Alomar always has been player Prospect grows up: Felipe Alou knew Orioles second baseman was something special when Alomar was a teen in Puerto Rico.

March 31, 1996|By Buster Olney | Buster Olney,SUN STAFF

FORT LAUDERDALE, Fla. -- Sleep beckoned for Felipe Alou as he lay in bed watching the first game of the 1993 World Series. He was tired, and besides, he'd seen plenty of World Series games in his lifetime, played in some in 1962.

And then something drove him to his feet, something he had never seen, something he was sure had never been done, something that would keep him awake for four hours after the game, calling his brothers late into the night.

The Philadelphia Phillies' Lenny Dykstra had hit a soft line drive to right -- a hit, Alou thought, in every other game that had been played, ever. But Toronto second baseman Roberto Alomar had anticipated Dykstra's swing correctly and gotten the best possible jump and dived, his landing carrying him almost behind the first baseman. He caught the ball.

Felipe Alou phoned his brothers, feeling a need to share the moment, the same way he called them after the first time he saw Alomar play, as a teen-ager in Puerto Rico. This one, he told them then, is a special player. Someone seemingly born to play baseball, he thought.
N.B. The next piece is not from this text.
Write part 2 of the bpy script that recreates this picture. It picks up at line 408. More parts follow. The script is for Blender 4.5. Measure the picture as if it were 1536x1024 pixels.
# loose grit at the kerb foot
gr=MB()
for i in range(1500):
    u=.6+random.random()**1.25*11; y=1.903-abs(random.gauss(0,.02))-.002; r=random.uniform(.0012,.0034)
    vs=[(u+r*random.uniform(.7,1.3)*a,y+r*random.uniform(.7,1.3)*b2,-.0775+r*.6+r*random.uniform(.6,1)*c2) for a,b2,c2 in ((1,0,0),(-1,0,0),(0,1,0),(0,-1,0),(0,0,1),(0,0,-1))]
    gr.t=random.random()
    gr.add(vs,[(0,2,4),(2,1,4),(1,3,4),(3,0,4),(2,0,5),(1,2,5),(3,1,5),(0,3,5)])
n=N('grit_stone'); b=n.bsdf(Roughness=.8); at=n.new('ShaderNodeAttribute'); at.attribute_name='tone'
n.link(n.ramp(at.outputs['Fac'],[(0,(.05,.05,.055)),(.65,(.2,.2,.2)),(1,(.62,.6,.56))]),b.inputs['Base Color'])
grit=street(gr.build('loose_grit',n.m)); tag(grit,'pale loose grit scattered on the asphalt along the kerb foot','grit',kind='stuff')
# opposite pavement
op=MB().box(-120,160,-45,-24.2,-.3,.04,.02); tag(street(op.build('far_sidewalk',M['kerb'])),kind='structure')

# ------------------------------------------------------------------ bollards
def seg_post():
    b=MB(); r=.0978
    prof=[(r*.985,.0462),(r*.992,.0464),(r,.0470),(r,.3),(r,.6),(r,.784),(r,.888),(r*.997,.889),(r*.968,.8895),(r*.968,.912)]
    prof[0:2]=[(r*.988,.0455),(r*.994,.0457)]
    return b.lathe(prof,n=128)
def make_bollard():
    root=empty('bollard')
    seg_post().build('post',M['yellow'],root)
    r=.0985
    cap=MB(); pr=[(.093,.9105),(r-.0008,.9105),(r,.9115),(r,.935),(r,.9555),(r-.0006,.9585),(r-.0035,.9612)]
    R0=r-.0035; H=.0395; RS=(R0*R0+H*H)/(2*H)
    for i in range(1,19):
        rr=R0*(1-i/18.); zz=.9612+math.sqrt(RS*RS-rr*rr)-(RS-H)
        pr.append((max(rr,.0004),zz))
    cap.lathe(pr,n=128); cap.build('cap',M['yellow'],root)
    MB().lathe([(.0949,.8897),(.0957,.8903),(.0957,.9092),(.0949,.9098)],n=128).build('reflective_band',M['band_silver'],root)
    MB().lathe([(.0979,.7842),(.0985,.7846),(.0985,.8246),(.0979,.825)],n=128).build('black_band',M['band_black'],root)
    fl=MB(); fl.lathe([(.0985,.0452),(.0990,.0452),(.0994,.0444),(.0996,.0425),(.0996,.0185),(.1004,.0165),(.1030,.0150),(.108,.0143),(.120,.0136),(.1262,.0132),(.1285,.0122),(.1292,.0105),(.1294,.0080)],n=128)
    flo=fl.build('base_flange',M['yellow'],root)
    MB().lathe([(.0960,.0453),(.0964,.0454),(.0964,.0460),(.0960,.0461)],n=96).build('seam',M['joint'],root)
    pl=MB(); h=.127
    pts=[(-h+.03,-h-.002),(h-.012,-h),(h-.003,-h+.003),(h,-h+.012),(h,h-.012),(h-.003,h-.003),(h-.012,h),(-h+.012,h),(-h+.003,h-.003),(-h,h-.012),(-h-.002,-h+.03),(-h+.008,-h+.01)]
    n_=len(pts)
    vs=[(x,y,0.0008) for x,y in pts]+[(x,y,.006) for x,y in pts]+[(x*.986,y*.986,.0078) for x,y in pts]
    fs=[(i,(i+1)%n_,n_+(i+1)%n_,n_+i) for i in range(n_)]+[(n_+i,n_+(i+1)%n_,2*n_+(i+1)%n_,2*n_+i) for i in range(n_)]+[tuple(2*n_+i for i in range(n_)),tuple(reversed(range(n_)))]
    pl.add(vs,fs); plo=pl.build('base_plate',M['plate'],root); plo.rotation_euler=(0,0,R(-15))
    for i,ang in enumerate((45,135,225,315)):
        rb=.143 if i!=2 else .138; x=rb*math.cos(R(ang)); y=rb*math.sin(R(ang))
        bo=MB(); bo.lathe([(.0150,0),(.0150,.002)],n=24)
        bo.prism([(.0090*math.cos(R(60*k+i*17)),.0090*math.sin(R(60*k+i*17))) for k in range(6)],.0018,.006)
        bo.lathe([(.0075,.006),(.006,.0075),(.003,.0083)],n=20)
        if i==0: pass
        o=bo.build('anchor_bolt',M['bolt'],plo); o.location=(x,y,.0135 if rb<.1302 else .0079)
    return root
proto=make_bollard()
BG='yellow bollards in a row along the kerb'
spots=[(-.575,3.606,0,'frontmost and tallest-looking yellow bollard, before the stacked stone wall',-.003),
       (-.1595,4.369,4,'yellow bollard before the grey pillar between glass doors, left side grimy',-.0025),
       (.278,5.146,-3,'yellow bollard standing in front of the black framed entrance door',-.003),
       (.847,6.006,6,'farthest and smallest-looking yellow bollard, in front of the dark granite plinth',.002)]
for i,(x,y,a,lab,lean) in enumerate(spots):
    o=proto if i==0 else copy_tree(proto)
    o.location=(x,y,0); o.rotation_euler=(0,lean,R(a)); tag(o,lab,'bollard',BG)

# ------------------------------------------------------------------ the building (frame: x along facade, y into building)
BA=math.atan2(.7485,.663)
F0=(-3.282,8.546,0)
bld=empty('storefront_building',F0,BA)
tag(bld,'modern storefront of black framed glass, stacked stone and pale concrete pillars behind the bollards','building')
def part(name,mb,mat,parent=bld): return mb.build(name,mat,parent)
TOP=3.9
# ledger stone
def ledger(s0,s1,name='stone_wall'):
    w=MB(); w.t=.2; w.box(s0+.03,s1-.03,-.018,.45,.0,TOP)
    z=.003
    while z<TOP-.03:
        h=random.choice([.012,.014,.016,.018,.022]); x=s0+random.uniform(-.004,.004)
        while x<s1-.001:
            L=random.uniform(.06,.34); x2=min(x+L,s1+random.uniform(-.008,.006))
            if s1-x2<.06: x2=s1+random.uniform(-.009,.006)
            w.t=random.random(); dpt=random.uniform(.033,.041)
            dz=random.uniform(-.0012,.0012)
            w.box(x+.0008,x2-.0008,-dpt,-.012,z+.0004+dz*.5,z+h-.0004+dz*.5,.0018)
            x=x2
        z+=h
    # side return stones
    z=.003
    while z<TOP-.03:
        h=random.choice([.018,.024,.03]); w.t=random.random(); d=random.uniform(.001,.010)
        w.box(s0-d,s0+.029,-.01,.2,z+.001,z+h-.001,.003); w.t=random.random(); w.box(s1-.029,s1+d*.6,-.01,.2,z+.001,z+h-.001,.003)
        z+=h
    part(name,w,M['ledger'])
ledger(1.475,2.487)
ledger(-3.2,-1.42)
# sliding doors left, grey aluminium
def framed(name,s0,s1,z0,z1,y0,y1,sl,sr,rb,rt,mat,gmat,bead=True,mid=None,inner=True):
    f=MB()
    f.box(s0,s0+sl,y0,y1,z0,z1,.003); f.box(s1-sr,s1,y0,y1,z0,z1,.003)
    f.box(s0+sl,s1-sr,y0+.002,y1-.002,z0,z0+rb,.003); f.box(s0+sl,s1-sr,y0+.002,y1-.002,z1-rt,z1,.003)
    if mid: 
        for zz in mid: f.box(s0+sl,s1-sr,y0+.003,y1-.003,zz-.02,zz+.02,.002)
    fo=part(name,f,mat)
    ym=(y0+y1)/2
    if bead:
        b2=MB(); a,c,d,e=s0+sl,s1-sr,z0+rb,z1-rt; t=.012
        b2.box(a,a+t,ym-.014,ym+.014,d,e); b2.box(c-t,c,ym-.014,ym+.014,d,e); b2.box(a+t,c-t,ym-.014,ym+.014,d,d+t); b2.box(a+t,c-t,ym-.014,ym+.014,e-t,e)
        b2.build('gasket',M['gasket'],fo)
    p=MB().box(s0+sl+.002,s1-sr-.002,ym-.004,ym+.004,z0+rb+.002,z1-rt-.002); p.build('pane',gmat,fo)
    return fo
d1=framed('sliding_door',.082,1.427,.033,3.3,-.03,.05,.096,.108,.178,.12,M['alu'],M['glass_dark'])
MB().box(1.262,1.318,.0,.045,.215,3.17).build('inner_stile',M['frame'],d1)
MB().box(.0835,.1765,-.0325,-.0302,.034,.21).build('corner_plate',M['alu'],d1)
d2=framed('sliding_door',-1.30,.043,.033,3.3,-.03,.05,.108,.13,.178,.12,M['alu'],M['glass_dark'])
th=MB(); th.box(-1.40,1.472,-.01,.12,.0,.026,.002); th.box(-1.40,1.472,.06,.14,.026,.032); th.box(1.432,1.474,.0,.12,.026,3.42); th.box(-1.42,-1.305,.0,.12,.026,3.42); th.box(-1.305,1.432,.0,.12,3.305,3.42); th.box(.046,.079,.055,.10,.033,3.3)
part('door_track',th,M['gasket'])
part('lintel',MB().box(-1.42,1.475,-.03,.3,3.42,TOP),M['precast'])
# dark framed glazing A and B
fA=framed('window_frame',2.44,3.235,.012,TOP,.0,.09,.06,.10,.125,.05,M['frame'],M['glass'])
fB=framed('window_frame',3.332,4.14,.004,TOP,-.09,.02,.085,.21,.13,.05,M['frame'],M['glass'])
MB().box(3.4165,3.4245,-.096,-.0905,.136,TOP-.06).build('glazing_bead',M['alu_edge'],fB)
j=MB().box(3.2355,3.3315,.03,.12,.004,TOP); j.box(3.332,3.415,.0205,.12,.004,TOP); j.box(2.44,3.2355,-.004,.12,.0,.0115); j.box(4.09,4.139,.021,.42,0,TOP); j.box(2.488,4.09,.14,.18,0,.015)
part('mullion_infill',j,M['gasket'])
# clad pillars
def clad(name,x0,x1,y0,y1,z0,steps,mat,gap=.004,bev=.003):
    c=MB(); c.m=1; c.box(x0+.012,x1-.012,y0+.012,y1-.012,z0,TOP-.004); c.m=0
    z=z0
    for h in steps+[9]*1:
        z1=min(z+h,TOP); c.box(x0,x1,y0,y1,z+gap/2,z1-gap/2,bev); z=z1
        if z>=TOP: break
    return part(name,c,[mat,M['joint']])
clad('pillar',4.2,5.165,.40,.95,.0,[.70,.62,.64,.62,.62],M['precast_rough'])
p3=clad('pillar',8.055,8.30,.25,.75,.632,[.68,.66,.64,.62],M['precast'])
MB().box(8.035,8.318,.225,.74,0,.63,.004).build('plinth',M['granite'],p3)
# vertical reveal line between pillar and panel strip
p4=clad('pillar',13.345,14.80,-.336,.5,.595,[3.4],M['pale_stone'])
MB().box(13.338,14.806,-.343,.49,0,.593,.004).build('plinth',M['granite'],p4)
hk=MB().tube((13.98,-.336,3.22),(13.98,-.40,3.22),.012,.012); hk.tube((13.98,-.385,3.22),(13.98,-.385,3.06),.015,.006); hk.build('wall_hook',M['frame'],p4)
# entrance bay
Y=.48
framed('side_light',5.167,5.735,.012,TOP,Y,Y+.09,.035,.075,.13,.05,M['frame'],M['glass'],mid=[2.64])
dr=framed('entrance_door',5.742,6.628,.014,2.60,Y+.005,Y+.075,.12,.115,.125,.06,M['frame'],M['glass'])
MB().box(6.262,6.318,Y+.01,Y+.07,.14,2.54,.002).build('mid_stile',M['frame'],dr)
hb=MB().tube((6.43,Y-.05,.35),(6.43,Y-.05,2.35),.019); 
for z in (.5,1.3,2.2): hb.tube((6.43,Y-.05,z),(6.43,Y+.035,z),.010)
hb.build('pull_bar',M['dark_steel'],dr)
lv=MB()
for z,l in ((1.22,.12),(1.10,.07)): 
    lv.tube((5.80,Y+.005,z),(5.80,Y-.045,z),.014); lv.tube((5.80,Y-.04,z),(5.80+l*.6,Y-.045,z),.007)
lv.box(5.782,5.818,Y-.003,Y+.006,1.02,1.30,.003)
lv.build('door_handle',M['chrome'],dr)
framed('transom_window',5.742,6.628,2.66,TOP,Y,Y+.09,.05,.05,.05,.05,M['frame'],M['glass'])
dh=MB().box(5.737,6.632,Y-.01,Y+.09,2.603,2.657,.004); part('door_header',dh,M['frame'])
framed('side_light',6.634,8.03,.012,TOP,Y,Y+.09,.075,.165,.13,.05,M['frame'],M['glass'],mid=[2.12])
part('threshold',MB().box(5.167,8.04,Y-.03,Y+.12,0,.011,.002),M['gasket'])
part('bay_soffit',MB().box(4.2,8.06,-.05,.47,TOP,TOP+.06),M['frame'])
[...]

That was more than 10 years ago. Alomar is a six-time All- Star now, regarded as one of the best to ever play his position, and he's 28 and beginning his first season with the Orioles.

But Alou knew in 1985 that Alomar would be a great player. "I saw a hell of a prospect," said Alou, Alomar's first professional manager, in winter ball. "He could do everything. He could run, field, hit. He could turn a double play. Incredible. I managed a lot of young players, but he was the best I had ever seen. He was a natural, and definitely had some instincts that you just don't teach."

Even at 17, Alomar had the mental toughness, Alou thought, that many major-leaguers never acquire. The kid was still in school, asking for permission to arrive late to practice because of his classes, carrying his books to the ballpark, and yet it seemed to Alou that nothing intimidated him. Alomar felt sure he belonged and sure he was going to succeed.

"My starting second baseman was Al Newman, a major-league player," Alou said. "I think Roberto Alomar was probably a better player than Newman was, at that time."

Alomar has been immersed in baseball his entire life. His father, Sandy Alomar Sr., played in the majors for 15 years and played in winter ball, and Robbie would insist that he had to go with his father to all games. "I liked to watch my dad," Roberto said.

His older brother, Sandy Jr., now a catcher with the Cleveland Indians, would go through a stage when he didn't play baseball, when he preferred dirt bikes and volleyball. Roberto always loved baseball.

His mother would bring his school assignments to the ballpark, and Sandy Alomar remembers seeing his son sitting in the dugout or clubhouse and doing his homework. He would play catch with other children, improvising little games. A Cardinals scout saw Roberto playing pepper at age 6, and stopped his father. "Can I sign him now?" the scout said.

Roberto thrived on competition and hated to lose, to the point where he would cheat to win, his father says. If Roberto was playing pingpong or cards, he might creatively adjust the scores, something that infuriated his older brother. "I don't think it was a matter of trying to cheat," Roberto says now, smiling. "I think it was a matter of trying to win the game. Nobody likes to lose. I didn't like to lose. I wanted to win, in everything."

When he played baseball in the neighborhood and something happened that he didn't like, he would pack up his equipment and leave. Same thing in Little League: If things weren't going his way, he would pout. Sandy would render the worst punishment imaginable: "I would take them out of the games," he said. "He couldn't stand that."

Gradually, as his parents reasoned with him, Roberto matured. His obsessiveness for winning eased, but his overpowering love to play baseball didn't. He watched the game intensely on television. (It's something he still does. After playing five innings in the Orioles' exhibition Tuesday, Alomar showered and dressed, and rather than leave, he sat in the clubhouse and watched the last four innings on television, leaning forward in his chair.)

Roberto was about 12 or 13 when Sandy Alomar began to think his son might be a great player. He had an unusual ability to maintain his balance when jumping or running, this incredible flexibility, and confidence, the mental toughness that Felipe Alou saw later. If Alomar had a bad day, went hitless in four at-bats with a couple of strikeouts, he would wave it off. I'll just get three hits tomorrow, he would tell his father. Sandy Alomar said: "He was never afraid of making a mistake."

He watched the 1984 World Series between San Diego and the Detroit Tigers and announced to his father that he would be a major-leaguer and play for the Padres, at Jack Murphy Stadium.